Task statement - The required output consists solely of the lines from the one containing "Reconstruct this image" down to the one containing "S.camera = cam", both included, each quoted exactly.

Material for the task -

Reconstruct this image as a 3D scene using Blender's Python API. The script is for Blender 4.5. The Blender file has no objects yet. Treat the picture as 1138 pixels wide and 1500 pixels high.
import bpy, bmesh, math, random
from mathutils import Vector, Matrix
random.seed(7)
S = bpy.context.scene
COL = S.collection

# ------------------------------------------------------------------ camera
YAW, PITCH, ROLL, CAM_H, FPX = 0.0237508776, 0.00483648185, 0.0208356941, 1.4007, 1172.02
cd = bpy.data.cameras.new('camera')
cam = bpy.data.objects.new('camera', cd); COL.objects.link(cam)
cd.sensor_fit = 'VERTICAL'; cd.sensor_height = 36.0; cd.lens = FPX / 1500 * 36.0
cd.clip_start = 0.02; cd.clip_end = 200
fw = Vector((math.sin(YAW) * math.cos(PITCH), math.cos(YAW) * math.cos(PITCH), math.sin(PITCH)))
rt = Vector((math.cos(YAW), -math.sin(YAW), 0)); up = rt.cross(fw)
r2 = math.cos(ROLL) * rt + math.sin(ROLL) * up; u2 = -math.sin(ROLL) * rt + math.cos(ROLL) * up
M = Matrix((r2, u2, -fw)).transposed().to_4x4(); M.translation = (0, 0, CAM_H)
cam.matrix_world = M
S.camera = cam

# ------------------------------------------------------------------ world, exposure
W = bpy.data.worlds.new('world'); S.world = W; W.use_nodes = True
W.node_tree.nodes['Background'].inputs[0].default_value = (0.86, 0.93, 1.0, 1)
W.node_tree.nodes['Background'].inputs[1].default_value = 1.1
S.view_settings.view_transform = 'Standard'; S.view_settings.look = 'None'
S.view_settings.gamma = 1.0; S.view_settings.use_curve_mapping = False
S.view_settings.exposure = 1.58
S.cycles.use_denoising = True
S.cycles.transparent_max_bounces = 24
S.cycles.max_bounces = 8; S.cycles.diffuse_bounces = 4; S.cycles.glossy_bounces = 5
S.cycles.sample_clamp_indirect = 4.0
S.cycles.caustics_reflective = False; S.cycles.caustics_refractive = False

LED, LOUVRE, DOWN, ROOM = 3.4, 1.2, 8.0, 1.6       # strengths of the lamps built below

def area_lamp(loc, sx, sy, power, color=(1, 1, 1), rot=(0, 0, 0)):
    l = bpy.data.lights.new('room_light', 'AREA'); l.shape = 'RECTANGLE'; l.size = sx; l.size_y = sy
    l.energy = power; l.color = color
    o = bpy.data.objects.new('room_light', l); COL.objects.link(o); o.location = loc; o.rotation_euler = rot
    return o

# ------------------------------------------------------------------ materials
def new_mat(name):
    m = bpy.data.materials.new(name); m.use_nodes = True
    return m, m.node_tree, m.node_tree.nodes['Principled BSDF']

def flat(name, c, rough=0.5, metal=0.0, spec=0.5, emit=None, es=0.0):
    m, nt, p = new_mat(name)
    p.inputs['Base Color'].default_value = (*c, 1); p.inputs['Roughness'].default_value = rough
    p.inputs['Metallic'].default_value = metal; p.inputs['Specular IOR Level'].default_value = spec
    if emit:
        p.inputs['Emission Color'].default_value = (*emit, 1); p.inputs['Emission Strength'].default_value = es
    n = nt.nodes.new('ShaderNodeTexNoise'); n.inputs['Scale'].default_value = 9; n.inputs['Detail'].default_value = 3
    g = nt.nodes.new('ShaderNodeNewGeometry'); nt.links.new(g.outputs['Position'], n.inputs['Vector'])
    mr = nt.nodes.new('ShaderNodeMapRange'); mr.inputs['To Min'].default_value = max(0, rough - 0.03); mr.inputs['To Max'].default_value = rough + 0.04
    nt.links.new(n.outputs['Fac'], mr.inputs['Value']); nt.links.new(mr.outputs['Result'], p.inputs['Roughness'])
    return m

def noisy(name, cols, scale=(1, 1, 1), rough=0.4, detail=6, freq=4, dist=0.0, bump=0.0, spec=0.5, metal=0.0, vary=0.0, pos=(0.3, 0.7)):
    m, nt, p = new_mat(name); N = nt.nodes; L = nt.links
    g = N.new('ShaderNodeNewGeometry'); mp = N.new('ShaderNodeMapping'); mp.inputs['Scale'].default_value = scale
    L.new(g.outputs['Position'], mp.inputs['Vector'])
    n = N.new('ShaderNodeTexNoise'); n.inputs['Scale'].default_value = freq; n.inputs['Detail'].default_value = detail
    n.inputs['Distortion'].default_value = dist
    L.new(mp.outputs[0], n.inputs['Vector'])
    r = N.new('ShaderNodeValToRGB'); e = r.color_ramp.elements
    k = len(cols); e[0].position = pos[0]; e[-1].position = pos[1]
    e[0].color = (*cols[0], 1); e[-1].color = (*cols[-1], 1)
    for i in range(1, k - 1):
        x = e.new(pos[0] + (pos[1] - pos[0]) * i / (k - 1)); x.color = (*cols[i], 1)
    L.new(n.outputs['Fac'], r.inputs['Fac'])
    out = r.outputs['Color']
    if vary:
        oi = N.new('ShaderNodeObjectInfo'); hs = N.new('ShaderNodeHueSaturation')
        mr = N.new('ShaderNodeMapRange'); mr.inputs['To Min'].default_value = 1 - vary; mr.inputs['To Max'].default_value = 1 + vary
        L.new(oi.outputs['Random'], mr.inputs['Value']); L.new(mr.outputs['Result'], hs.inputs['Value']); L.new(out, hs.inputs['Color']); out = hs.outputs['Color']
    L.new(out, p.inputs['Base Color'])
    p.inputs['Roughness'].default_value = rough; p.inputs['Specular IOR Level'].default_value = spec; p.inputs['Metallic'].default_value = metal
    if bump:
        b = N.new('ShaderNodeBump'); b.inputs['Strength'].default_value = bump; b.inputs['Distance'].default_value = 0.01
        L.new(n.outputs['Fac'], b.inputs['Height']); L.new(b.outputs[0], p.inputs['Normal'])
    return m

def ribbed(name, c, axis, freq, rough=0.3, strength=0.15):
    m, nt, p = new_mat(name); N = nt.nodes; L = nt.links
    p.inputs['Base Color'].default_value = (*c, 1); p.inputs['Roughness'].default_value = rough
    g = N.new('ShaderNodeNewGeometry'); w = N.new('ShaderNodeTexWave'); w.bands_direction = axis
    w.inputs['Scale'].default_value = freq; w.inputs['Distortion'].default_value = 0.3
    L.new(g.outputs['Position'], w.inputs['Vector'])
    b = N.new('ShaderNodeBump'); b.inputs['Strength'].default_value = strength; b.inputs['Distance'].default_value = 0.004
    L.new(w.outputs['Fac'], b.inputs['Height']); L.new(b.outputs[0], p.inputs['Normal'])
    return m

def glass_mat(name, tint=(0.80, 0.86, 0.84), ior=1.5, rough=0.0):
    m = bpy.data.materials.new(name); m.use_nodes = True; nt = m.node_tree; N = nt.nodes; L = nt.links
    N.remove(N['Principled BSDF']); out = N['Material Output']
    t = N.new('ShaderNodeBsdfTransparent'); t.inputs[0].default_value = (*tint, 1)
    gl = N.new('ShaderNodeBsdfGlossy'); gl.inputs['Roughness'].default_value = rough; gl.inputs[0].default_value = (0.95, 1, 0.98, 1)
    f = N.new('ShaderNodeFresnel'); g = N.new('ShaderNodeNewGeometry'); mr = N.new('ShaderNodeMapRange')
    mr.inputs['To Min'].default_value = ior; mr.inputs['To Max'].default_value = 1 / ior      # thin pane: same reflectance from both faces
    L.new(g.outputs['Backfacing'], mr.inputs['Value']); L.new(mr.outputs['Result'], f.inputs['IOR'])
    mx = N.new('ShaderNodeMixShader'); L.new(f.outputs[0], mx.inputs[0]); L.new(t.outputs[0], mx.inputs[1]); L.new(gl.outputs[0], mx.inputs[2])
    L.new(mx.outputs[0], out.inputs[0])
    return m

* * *

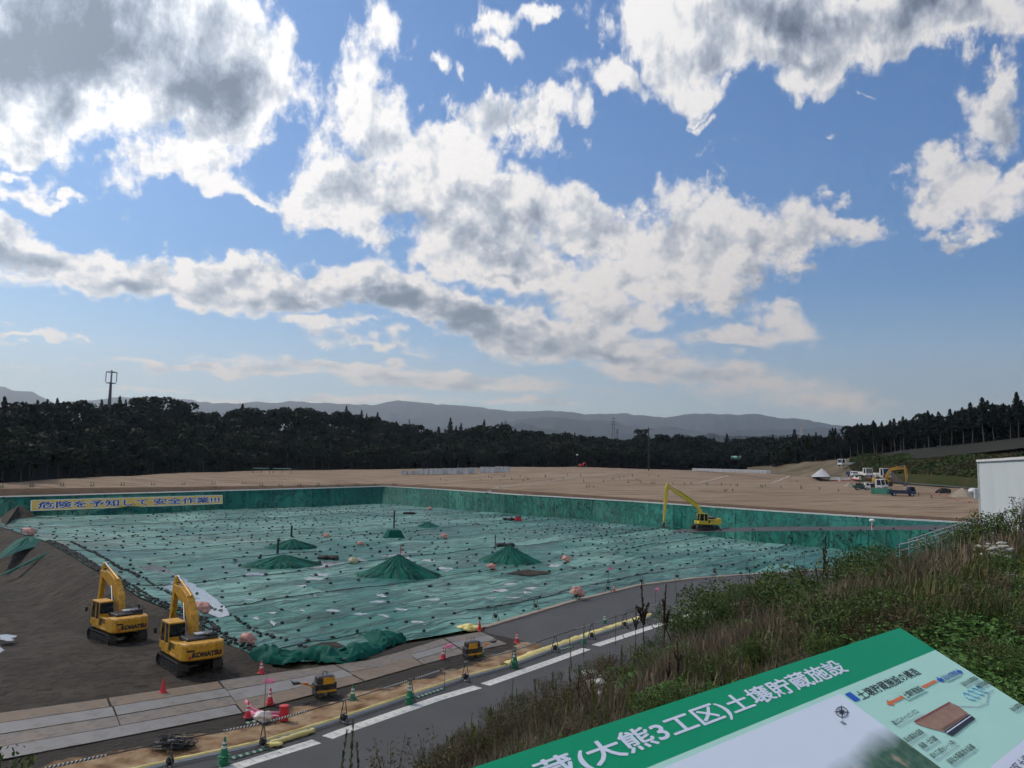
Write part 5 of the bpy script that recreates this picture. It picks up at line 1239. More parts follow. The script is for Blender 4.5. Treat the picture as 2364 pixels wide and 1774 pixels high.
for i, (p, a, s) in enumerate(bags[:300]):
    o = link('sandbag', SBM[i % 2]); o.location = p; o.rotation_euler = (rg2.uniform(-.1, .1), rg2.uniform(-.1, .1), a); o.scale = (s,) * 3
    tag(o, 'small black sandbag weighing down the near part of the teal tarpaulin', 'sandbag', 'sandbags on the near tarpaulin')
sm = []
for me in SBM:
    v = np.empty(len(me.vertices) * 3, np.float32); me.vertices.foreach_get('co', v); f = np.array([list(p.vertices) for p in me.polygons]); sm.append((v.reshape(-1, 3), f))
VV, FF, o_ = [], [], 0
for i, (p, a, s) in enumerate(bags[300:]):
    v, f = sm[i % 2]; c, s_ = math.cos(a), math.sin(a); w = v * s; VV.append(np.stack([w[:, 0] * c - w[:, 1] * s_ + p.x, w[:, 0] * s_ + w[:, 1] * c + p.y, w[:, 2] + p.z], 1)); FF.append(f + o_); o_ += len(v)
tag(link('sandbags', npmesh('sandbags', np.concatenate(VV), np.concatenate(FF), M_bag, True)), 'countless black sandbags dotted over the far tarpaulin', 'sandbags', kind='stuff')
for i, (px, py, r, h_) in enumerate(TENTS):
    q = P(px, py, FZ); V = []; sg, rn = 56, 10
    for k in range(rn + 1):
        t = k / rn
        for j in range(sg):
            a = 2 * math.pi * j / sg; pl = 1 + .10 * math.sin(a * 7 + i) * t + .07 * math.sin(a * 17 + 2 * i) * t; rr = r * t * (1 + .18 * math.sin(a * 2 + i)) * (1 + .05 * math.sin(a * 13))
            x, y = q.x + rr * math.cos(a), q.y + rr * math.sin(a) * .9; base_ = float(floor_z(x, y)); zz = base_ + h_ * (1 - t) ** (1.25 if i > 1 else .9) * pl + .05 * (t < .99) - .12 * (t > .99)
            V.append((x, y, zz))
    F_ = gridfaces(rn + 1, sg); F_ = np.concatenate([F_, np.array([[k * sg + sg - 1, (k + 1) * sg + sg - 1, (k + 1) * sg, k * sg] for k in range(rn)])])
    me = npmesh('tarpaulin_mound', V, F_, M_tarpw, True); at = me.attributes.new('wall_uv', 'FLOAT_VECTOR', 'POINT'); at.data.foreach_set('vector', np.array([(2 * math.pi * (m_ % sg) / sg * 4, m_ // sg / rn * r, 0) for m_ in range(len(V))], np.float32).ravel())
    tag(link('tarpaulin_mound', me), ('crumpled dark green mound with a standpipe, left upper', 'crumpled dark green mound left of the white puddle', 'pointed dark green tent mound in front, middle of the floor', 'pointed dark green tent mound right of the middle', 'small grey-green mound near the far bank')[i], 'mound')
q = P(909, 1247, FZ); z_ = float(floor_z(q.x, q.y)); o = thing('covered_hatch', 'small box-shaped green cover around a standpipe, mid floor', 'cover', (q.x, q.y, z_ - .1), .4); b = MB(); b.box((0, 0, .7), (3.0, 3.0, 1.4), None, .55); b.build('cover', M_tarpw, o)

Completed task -
Reconstruct this image as a 3D scene using Blender's Python API. The script is for Blender 4.5. The Blender file has no objects yet. Treat the picture as 1138 pixels wide and 1500 pixels high.
import bpy, bmesh, math, random
from mathutils import Vector, Matrix
random.seed(7)
S = bpy.context.scene
COL = S.collection

# ------------------------------------------------------------------ camera
YAW, PITCH, ROLL, CAM_H, FPX = 0.0237508776, 0.00483648185, 0.0208356941, 1.4007, 1172.02
cd = bpy.data.cameras.new('camera')
cam = bpy.data.objects.new('camera', cd); COL.objects.link(cam)
cd.sensor_fit = 'VERTICAL'; cd.sensor_height = 36.0; cd.lens = FPX / 1500 * 36.0
cd.clip_start = 0.02; cd.clip_end = 200
fw = Vector((math.sin(YAW) * math.cos(PITCH), math.cos(YAW) * math.cos(PITCH), math.sin(PITCH)))
rt = Vector((math.cos(YAW), -math.sin(YAW), 0)); up = rt.cross(fw)
r2 = math.cos(ROLL) * rt + math.sin(ROLL) * up; u2 = -math.sin(ROLL) * rt + math.cos(ROLL) * up
M = Matrix((r2, u2, -fw)).transposed().to_4x4(); M.translation = (0, 0, CAM_H)
cam.matrix_world = M
S.camera = cam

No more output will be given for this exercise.